2. Le droit à l'interprétation et à la traduction
La directive 2010/64/UE du Parlement européen et du Conseil du 20 octobre 2010, relative au droit à l'interprétation et à la traduction dans le cadre des procédures pénales constitue la « mesure A » de la « feuille de route » du programme de Stockholm de l'Union européenne.
Elle a été transposée par la loi n° 2013-711 du 5 août 2013 précitée portant diverses dispositions d'adaptation dans le domaine de la justice en application du droit de l'Union européenne et des engagements internationaux de la France (voir supra ).
Celle-ci a en effet consacré le droit à l'interprétation et à la traduction dans les procédures pénales en l'intégrant dans l'article préliminaire du code de procédure pénale même si, comme le rappelait le rapport de notre collègue Alain Richard, rapporteur de ce texte, en droit pénal français, le droit à l'assistance d'un interprète est un droit reconnu dès 1808 et les dispositions relatives au droit à un interprète figurent à chaque article pertinent dans le code de procédure pénale.

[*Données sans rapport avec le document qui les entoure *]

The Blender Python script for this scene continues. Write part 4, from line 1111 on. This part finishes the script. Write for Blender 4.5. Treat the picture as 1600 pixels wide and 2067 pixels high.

Le présent projet de loi parachève ainsi la transposition de la directive du 20 octobre 2010 en précisant les modalités de notification et d'exercice du droit à l'interprétation et à la traduction au cours de l'audition libre ( article 1 er pour les enquêtes de la police et de la gendarmerie nationale et article 7 pour les enquêtes douanières ), de la garde à vue ( article 3 pour les enquêtes de la police et de la gendarmerie nationale et article 7 pour la retenue douanière ), de l'instruction ( article 5 ) et de la phase de jugement ( article 6 ).